Indeed, conceit, arrogance, and egotism are the essentials of patriotism. Let me illustrate. Patriotism assumes that our globe is divided into little spots, each one surrounded by an iron gate. Those who have had the fortune of being born on some particular spot, consider themselves better, nobler, grander, more intelligent than the living beings inhabiting any other spot. It is, therefore, the duty of everyone living on that chosen spot to fight, kill, and die in the attempt to impose his superiority upon all the others.

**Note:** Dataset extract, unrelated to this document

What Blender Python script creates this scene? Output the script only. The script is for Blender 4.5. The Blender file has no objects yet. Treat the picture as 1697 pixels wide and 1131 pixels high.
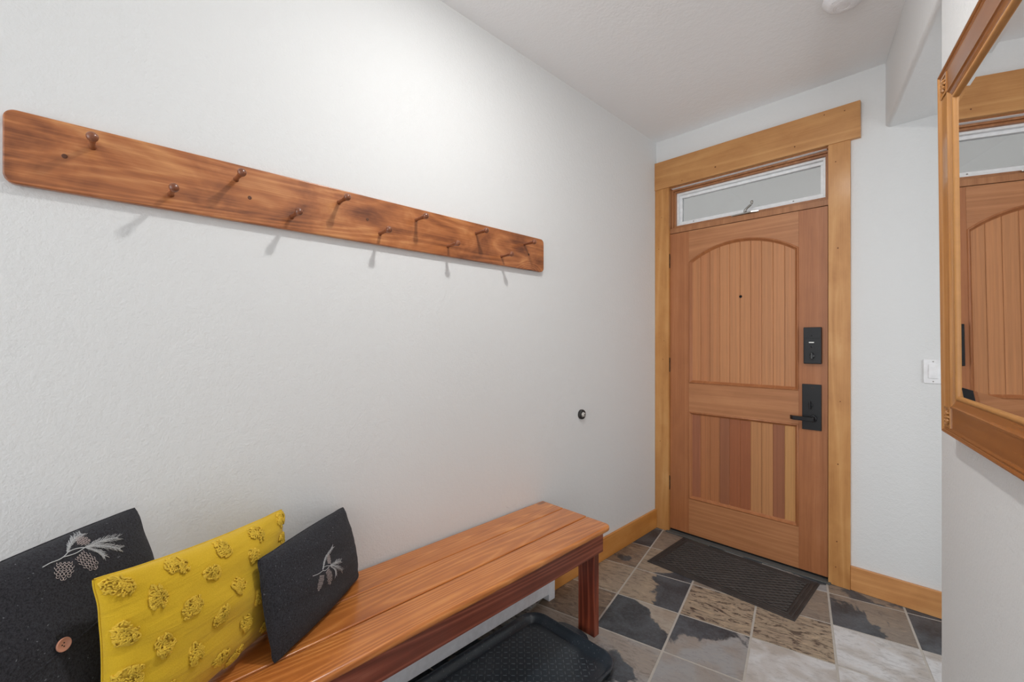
import bpy, bmesh, math, random
from mathutils import Vector, Matrix
random.seed(7)
PI = math.pi
scene = bpy.context.scene
COL = scene.collection

# ------------------------------------------------------------------ camera, world, lights, exposure
YAW = math.radians(45.592)
cam_d = bpy.data.cameras.new('camera')
cam = bpy.data.objects.new('camera', cam_d)
COL.objects.link(cam)
cam.location = (1.513, -2.931, 1.322)
cam.rotation_euler = (PI/2, 0, YAW)
cam_d.sensor_width = 36
cam_d.lens = 723.4/1697*36
cam_d.shift_y = 1.5/1697
cam_d.clip_start = 0.02
scene.camera = cam

w = bpy.data.worlds.new('world'); scene.world = w; w.use_nodes = True
w.node_tree.nodes['Background'].inputs[0].default_value = (0.97, 0.98, 1.0, 1)
w.node_tree.nodes['Background'].inputs[1].default_value = 1.4

def lamp(name, kind, loc, energy, color, rot=(0, 0, 0), **kw):
    d = bpy.data.lights.new(name, kind); d.energy = energy; d.color = color
    for k, v in kw.items(): setattr(d, k, v)
    o = bpy.data.objects.new(name, d); COL.objects.link(o)
    o.location = loc; o.rotation_euler = rot
    return o
# ceiling lamp of the hall, a soft fill light added behind the camera, daylight from the side room window
def aim(v): return tuple(Vector(v).to_track_quat('-Z', 'Y').to_euler())
lamp('hall_lamp_glow', 'POINT', (0.86, -1.96, 2.680), 4.8, (1.0, 0.99, 0.97), shadow_soft_size=0.03)
lamp('hall_lamp', 'AREA', (0.86, -1.96, 2.724), 10, (1.0, 0.99, 0.97), shape='DISK', size=0.10)
lamp('rear_fill_light', 'AREA', (0.9, -5.7, 1.45), 32, (0.975, 0.99, 1.0), aim((0, 1, .22)), shape='RECTANGLE', size=2.4, size_y=2.3)
lamp('side_room_daylight', 'AREA', (2.9, -1.0, 1.3), 15, (0.94, 0.975, 1.0), aim((-1, 0, -.05)), shape='RECTANGLE', size=1.5, size_y=1.3)

scene.view_settings.view_transform = 'Standard'
scene.view_settings.look = 'None'
scene.view_settings.gamma = 1
scene.view_settings.use_curve_mapping = False
scene.view_settings.exposure = 0.22

# ------------------------------------------------------------------ helpers
def lin(r, g, b):
    f = lambda c: (c/255/12.92) if c/255 <= .04045 else ((c/255+.055)/1.055)**2.4
    return (f(r), f(g), f(b), 1)

class MB:
    def __init__(s): s.v = []; s.f = []; s.m = []; s.smooth = []
    def add(s, vs, fs, mi=0, sm=False):
        b = len(s.v); s.v += [tuple(p) for p in vs]
        for f in fs: s.f.append(tuple(i+b for i in f)); s.m.append(mi); s.smooth.append(sm)
        return s
    def box(s, x0, x1, y0, y1, z0, z1, mi=0, fn=None):
        vs = [(x, y, z) for x in (x0, x1) for y in (y0, y1) for z in (z0, z1)]
        if fn: vs = [fn(*p) for p in vs]
        return s.add(vs, [(0, 1, 3, 2), (4, 6, 7, 5), (0, 4, 5, 1), (2, 3, 7, 6), (0, 2, 6, 4), (1, 5, 7, 3)], mi)
    def prism(s, poly, a, b, fn, mi=0):
        """poly of 2D points; fn(p, q, t) -> 3D with t in (a, b)"""
        n = len(poly)
        vs = [fn(p, q, a) for p, q in poly]+[fn(p, q, b) for p, q in poly]
        fs = [tuple(range(n-1, -1, -1)), tuple(range(n, 2*n))]+[(i, (i+1) % n, n+(i+1) % n, n+i) for i in range(n)]
        return s.add(vs, fs, mi)
    def tube(s, pts, r, n=6, mi=0, cap=True):
        pts = [Vector(p) for p in pts]; rs = r if isinstance(r, (list, tuple)) else [r]*len(pts)
        vs = []; prev = None
        for i, p in enumerate(pts):
            t = (pts[min(i+1, len(pts)-1)]-pts[max(i-1, 0)])
            if t.length < 1e-9: t = Vector((0, 0, 1))
            t.normalize()
            a = prev if prev is not None else (Vector((0, 0, 1)) if abs(t.z) < .9 else Vector((1, 0, 0)))
            a = (a-t*a.dot(t))
            if a.length < 1e-6: a = t.orthogonal()
            a.normalize(); prev = a; b = t.cross(a)
            for k in range(n):
                c = 2*PI*k/n; vs.append(p+(a*math.cos(c)+b*math.sin(c))*rs[i])
        fs = [(i*n+k, i*n+(k+1) % n, (i+1)*n+(k+1) % n, (i+1)*n+k) for i in range(len(pts)-1) for k in range(n)]
        if cap:
            fs.append(tuple(range(n-1, -1, -1))); fs.append(tuple(range((len(pts)-1)*n, len(pts)*n)))
        return s.add(vs, fs, mi, True)
    def lathe(s, prof, fn, n=24, mi=0):
        """prof: (axial, radius); fn(a, x, y) -> 3D"""
        vs = []
        for a, r in prof:
            for k in range(n): c = 2*PI*k/n; vs.append(fn(a, r*math.cos(c), r*math.sin(c)))
        fs = [(i*n+k, i*n+(k+1) % n, (i+1)*n+(k+1) % n, (i+1)*n+k) for i in range(len(prof)-1) for k in range(n)]
        fs.append(tuple(range(n-1, -1, -1))); fs.append(tuple(range((len(prof)-1)*n, len(prof)*n)))
        return s.add(vs, fs, mi, True)
    def build(s, name, mats, parent=None, bevel=0, seg=2, loc=None):
        me = bpy.data.meshes.new(name); me.from_pydata(s.v, [], s.f)
        for m in (mats if isinstance(mats, (list, tuple)) else [mats]): me.materials.append(m)
        for i, p in enumerate(me.polygons): p.material_index = s.m[i]; p.use_smooth = s.smooth[i]
        bm = bmesh.new(); bm.from_mesh(me); bmesh.ops.recalc_face_normals(bm, faces=bm.faces); bm.to_mesh(me); bm.free()
        o = bpy.data.objects.new(name, me); COL.objects.link(o)
        if parent: o.parent = parent
        if loc: o.location = loc
        if bevel:
            b = o.modifiers.new('bevel', 'BEVEL'); b.width = bevel; b.segments = seg; b.limit_method = 'ANGLE'; b.angle_limit = math.radians(40)
            b.harden_normals = False
            for p in me.polygons: p.use_smooth = True
            o.modifiers.new('wn', 'WEIGHTED_NORMAL').keep_sharp = False
        return o

def empty(name, loc=(0, 0, 0), rot=(0, 0, 0)):
    o = bpy.data.objects.new(name, None); COL.objects.link(o); o.location = loc; o.rotation_euler = rot
    o.empty_display_size = .05
    return o
def tag(o, label=None, cat=None, group=None, kind=None):
    if label: o['label'] = label
    if cat: o['category'] = cat
    if group: o['group'] = group
    if kind: o['kind'] = kind
    return o
def struct(o, label=None, cat=None): return tag(o, label, cat, None, 'structure')

# ------------------------------------------------------------------ materials
class NT:
    def __init__(s, name):
        s.mat = bpy.data.materials.new(name); s.mat.use_nodes = True
        s.t = s.mat.node_tree; s.N = s.t.nodes; s.L = s.t.links
        s.bsdf = s.N['Principled BSDF']
    def n(s, typ, **kw):
        o = s.N.new(typ)
        for k, v in kw.items(): setattr(o, k, v)
        return o
    def put(s, sock, v):
        if v is None: return
        if isinstance(v, (int, float, tuple, list)): sock.default_value = v
        else: s.L.new(v, sock)
    def math(s, op, a, b=None, c=None, clamp=False):
        m = s.n('ShaderNodeMath', operation=op); m.use_clamp = clamp
        for i, x in enumerate((a, b, c)):
            if x is not None: s.put(m.inputs[i], x)
        return m.outputs[0]
    def noise(s, vec, scale, detail=2, rough=.5, dist=0, w=None):
        m = s.n('ShaderNodeTexNoise'); 
        if w is not None: m.noise_dimensions = '4D'; s.put(m.inputs['W'], w)
        s.put(m.inputs['Vector'], vec); s.put(m.inputs['Scale'], scale); s.put(m.inputs['Detail'], detail)
        s.put(m.inputs['Roughness'], rough); s.put(m.inputs['Distortion'], dist)
        return m.outputs['Fac']
    def mapping(s, vec, loc=(0, 0, 0), sc=(1, 1, 1), rot=(0, 0, 0)):
        m = s.n('ShaderNodeMapping'); s.put(m.inputs[0], vec); s.put(m.inputs['Location'], loc); s.put(m.inputs['Scale'], sc); s.put(m.inputs['Rotation'], rot)
        return m.outputs[0]
    def ramp(s, fac, stops, interp='LINEAR'):
        m = s.n('ShaderNodeValToRGB'); s.put(m.inputs[0], fac); cr = m.color_ramp; cr.interpolation = interp
        while len(cr.elements) < len(stops): cr.elements.new(.5)
        for e, (p, c) in zip(cr.elements, stops): e.position = p; e.color = c if len(c) == 4 else (*c, 1)
        return m.outputs[0]
    def mix(s, f, a, b, blend='MIX'):
        m = s.n('ShaderNodeMix', data_type='RGBA', blend_type=blend); s.put(m.inputs[0], f); s.put(m.inputs[6], a); s.put(m.inputs[7], b)
        return m.outputs[2]
    def smooth(s, v, a, b):
        m = s.n('ShaderNodeMapRange', interpolation_type='SMOOTHSTEP'); s.put(m.inputs[0], v); m.inputs[1].default_value = a; m.inputs[2].default_value = b
        return m.outputs[0]
    def obj(s): return s.n('ShaderNodeTexCoord').outputs['Object']
    def sep(s, v):
        m = s.n('ShaderNodeSeparateXYZ'); s.put(m.inputs[0], v); return m.outputs
    def comb(s, x, y, z):
        m = s.n('ShaderNodeCombineXYZ'); s.put(m.inputs[0], x); s.put(m.inputs[1], y); s.put(m.inputs[2], z); return m.outputs[0]
    def bump(s, h, strength=.3, dist=.01):
        m = s.n('ShaderNodeBump'); s.put(m.inputs['Height'], h); m.inputs['Strength'].default_value = strength; m.inputs['Distance'].default_value = dist
        s.L.new(m.outputs[0], s.bsdf.inputs['Normal'])
    def out(s, col, rough=.6, spec=.5, metal=0, coat=0, sheen=0):
        s.put(s.bsdf.inputs['Base Color'], col); s.put(s.bsdf.inputs['Roughness'], rough); s.put(s.bsdf.inputs['Metallic'], metal)
        s.put(s.bsdf.inputs['Specular IOR Level'], spec); s.put(s.bsdf.inputs['Coat Weight'], coat)
        if coat: s.bsdf.inputs['Coat Roughness'].default_value = .18
        if sheen: s.bsdf.inputs['Sheen Weight'].default_value = sheen; s.bsdf.inputs['Sheen Roughness'].default_value = .6
        return s.mat

def plain(name, rgb, rough=.5, metal=0, spec=.5, bump=None, var=.06, coat=0):
    t = NT(name); o = t.obj(); c = lin(*rgb)
    n = t.noise(o, 40, 3)
    d = tuple(x*(1-var) for x in c[:3])+(1,); l = tuple(min(1, x*(1+var)) for x in c[:3])+(1,)
    col = t.ramp(n, [(.3, d), (.7, l)])
    if bump: t.bump(t.noise(o, bump[0], 2), bump[1], bump[2])
    return t.out(col, rough, spec, metal, coat)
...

The inhabitants of the other spots reason in like manner, of course, with the result that, from early infancy, the mind of the child is poisoned with blood-curdling stories about the Germans, the French, the Italians, Russians, etc. When the child has reached manhood, he is thoroughly saturated with the belief that he is chosen by the Lord himself to defend HIS country against the attack or invasion of any foreigner. It is for that purpose that we are clamoring for a greater army and navy, more battleships and ammunition. It is for that purpose that America has within a short time spent four hundred million dollars. Just think of it--four hundred million dollars taken from the produce of the PEOPLE. For surely it is not the rich who contribute to patriotism. They are cosmopolitans, perfectly at home in every land. We in America know well the truth of this. Are not our rich Americans Frenchmen in France, Germans in Germany, or Englishmen in England? And do they not squander with cosmopolitan grace fortunes coined by American factory children and cotton slaves? Yes, theirs is the patriotism that will make it possible to send messages of condolence to a despot like the Russian Tsar, when any mishap befalls him, as President Roosevelt did in the name of HIS people, when Sergius was punished by the Russian revolutionists.
It is a patriotism that will assist the arch-murderer, Diaz, in destroying thousands of lives in Mexico, or that will even aid in arresting Mexican revolutionists on American soil and keep them incarcerated in American prisons, without the slightest cause or reason.